Desses seis ministros aí, a mídia na verdade só derrubou um: Orlando Silva. Todos os outros tinham culpa no cartório. Eu defendi o Pallocci, porque não havia nenhuma prova contra ele: mesmo assim, o cara tinha ganho R$ 20 milhões em pleno ano eleitoral. Não é ilegal, mas é um fato midiático de impacto. Além do mais, Pallocci foi atacado, e duramente, por boa parte da esquerda, incluindo muita gente de seu próprio partido.
Jobim não foi derrubado. Foi demitido porque falou merda. A mídia não tem nada a ver com isso.
O Wagner Rossi está efetivamente envolvido em gravíssimas acusações de corrupção, sob investigação da Polícia Federal. Foi derrubado pela mídia? Sim, mas a mídia estava certa neste caso. Então a gente deve fazer uma ressalva moral: quando o ministro se envolve em acusações concretas de corrupção, com provas, então a mídia pode derrubar. Certo?

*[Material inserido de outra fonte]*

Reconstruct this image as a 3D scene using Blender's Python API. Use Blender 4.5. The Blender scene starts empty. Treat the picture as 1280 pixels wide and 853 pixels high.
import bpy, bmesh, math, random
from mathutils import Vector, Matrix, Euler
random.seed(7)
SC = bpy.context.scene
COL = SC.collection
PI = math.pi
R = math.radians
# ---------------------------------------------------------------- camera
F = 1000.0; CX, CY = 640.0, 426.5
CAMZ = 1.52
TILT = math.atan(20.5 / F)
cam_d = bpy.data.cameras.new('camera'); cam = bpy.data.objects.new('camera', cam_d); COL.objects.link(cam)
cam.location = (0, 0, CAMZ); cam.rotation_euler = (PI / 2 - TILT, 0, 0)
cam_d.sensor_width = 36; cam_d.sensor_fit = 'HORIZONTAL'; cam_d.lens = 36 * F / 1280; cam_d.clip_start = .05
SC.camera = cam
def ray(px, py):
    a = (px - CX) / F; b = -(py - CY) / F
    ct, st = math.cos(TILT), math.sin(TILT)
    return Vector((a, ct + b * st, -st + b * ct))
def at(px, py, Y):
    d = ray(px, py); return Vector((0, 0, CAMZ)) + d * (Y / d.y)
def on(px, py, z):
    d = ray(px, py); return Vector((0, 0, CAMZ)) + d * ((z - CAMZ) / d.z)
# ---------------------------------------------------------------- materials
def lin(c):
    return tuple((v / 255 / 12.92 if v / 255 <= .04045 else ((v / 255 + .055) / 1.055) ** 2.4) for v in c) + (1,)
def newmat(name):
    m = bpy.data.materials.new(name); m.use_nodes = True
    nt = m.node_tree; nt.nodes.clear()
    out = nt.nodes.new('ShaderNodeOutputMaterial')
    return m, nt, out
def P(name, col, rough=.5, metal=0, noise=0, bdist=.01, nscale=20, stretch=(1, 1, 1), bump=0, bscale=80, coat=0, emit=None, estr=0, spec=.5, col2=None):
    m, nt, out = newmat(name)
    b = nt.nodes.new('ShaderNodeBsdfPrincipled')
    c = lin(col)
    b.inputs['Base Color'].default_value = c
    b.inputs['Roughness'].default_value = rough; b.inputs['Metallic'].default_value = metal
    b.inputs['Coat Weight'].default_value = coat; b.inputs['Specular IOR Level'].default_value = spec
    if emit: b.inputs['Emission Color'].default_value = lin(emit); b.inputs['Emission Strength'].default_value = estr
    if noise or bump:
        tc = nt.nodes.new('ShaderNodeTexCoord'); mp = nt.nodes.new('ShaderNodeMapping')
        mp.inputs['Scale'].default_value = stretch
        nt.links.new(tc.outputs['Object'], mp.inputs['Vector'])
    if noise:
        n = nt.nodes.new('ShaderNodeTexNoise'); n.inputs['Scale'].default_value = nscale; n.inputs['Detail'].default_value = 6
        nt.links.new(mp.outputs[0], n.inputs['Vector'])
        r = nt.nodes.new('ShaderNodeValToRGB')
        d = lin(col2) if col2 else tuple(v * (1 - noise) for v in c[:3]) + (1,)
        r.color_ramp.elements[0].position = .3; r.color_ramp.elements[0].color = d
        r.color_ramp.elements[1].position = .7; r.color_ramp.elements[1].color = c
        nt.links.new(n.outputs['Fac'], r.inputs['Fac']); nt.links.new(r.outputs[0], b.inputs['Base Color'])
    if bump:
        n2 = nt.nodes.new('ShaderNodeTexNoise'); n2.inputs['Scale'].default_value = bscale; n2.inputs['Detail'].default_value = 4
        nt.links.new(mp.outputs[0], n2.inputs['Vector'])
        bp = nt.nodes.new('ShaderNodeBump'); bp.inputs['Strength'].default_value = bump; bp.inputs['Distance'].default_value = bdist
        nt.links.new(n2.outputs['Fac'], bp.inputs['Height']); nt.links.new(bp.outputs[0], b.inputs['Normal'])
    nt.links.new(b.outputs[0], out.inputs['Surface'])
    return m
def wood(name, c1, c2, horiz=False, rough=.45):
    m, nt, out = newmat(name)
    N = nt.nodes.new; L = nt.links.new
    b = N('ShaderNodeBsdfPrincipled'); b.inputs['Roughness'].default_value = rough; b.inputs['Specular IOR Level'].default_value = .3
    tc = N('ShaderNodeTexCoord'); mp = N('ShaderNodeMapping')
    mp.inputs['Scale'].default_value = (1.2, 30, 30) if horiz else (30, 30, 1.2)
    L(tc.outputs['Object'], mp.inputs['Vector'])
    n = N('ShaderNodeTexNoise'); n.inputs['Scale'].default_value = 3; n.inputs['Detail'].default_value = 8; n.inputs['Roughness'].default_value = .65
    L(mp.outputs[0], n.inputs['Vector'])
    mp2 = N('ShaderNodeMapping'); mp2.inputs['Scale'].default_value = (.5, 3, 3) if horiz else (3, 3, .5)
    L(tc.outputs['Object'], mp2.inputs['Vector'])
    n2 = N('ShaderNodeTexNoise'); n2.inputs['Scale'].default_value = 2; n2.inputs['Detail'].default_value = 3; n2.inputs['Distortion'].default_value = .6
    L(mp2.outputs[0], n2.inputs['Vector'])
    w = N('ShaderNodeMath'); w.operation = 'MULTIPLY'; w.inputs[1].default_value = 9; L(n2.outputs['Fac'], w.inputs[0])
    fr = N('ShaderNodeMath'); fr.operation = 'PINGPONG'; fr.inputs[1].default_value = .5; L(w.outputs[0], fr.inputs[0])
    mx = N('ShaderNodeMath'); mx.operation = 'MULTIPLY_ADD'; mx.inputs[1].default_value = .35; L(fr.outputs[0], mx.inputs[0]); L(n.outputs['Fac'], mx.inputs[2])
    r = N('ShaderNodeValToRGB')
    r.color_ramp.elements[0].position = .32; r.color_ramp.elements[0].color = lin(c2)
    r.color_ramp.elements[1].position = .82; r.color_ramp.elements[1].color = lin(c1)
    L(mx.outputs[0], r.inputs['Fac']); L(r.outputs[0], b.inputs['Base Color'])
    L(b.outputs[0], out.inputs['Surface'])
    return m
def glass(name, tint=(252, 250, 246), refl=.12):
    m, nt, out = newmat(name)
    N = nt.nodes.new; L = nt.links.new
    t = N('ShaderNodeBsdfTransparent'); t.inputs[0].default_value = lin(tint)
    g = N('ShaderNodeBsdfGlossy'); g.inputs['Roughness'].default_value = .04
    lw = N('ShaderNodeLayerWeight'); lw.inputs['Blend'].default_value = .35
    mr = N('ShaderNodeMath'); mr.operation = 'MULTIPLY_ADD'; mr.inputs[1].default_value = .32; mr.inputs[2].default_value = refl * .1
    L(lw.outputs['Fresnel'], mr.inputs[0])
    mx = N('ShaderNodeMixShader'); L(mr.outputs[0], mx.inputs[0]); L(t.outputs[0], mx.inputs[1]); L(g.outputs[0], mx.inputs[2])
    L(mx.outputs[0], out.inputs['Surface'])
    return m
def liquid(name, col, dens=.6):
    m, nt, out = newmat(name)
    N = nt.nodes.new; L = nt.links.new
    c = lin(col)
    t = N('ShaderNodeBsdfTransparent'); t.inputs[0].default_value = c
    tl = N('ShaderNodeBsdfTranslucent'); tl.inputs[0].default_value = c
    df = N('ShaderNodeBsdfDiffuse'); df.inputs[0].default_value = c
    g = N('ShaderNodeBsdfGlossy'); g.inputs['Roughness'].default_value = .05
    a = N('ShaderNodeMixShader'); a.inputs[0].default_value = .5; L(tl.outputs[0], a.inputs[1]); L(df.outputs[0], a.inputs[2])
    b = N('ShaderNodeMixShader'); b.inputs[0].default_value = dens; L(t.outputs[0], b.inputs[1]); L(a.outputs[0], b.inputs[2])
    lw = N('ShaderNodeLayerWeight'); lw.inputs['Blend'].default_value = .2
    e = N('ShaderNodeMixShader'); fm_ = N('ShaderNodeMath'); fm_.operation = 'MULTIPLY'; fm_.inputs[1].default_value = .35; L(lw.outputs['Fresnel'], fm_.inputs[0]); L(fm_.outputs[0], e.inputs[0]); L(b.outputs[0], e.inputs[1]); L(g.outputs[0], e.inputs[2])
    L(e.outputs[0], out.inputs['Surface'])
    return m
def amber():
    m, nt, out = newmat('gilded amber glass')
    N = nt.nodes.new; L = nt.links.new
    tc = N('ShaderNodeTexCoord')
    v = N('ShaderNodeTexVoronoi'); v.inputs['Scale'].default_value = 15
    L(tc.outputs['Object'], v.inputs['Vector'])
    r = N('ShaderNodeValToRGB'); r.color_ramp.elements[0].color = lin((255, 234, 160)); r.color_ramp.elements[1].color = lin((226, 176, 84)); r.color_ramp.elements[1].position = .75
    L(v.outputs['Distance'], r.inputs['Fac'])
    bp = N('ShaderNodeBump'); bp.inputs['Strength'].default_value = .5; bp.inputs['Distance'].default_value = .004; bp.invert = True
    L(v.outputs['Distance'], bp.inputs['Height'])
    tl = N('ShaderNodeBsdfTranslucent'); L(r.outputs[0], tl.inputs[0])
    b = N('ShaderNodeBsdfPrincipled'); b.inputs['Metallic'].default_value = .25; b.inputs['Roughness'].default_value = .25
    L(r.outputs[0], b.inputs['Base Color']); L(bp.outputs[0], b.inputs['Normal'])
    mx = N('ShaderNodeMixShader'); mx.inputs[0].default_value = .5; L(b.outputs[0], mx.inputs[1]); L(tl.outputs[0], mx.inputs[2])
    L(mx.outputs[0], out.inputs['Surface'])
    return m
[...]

Certo.
Restam o Alfredo Nascimento, dos Transportes, sobre quem também pesaram acusações arrepiantes, que prefiro não comentar agora; e Pedro Novais, um velho sátiro com pé na cova que sabe-se lá porque cargas d’água acabou ministro do governo Dilma.
Ou seja, o único ministro que realmente foi derrubado injustamente pela mídia foi Orlando Silva.
E agora temos o Lupi na berlinda. Talvez caia, talvez não. Vamos ver como se desenrolam os acontecimentos. Mas se houver algo concreto contra ele, então merece cair mesmo.
O mais importante é o seguinte: é justo aceitarmos a asserção de que a direita manda no país?
Os juros são os mais baixos em 17 anos – contra mídia.
O governo ampliou o valor e a extensão do Bolsa Família – contra a mídia.
O governo amplificou a presença do Estado na economia – contra a mídia.
O governo tem praticado uma política desenvolvimentista – contra a mídia.
A economia brasileira vai bem. O desemprego, a desigualdade e a miséria continuam declinando, e agora na contra-mão do resto do mundo. A direita partidária segue minguando. O que mais a esquerda quer? Quer dizer, tirando uma revolução soviética.
Ah, quer a Ley dos Medios. Mas isso fica para outro post.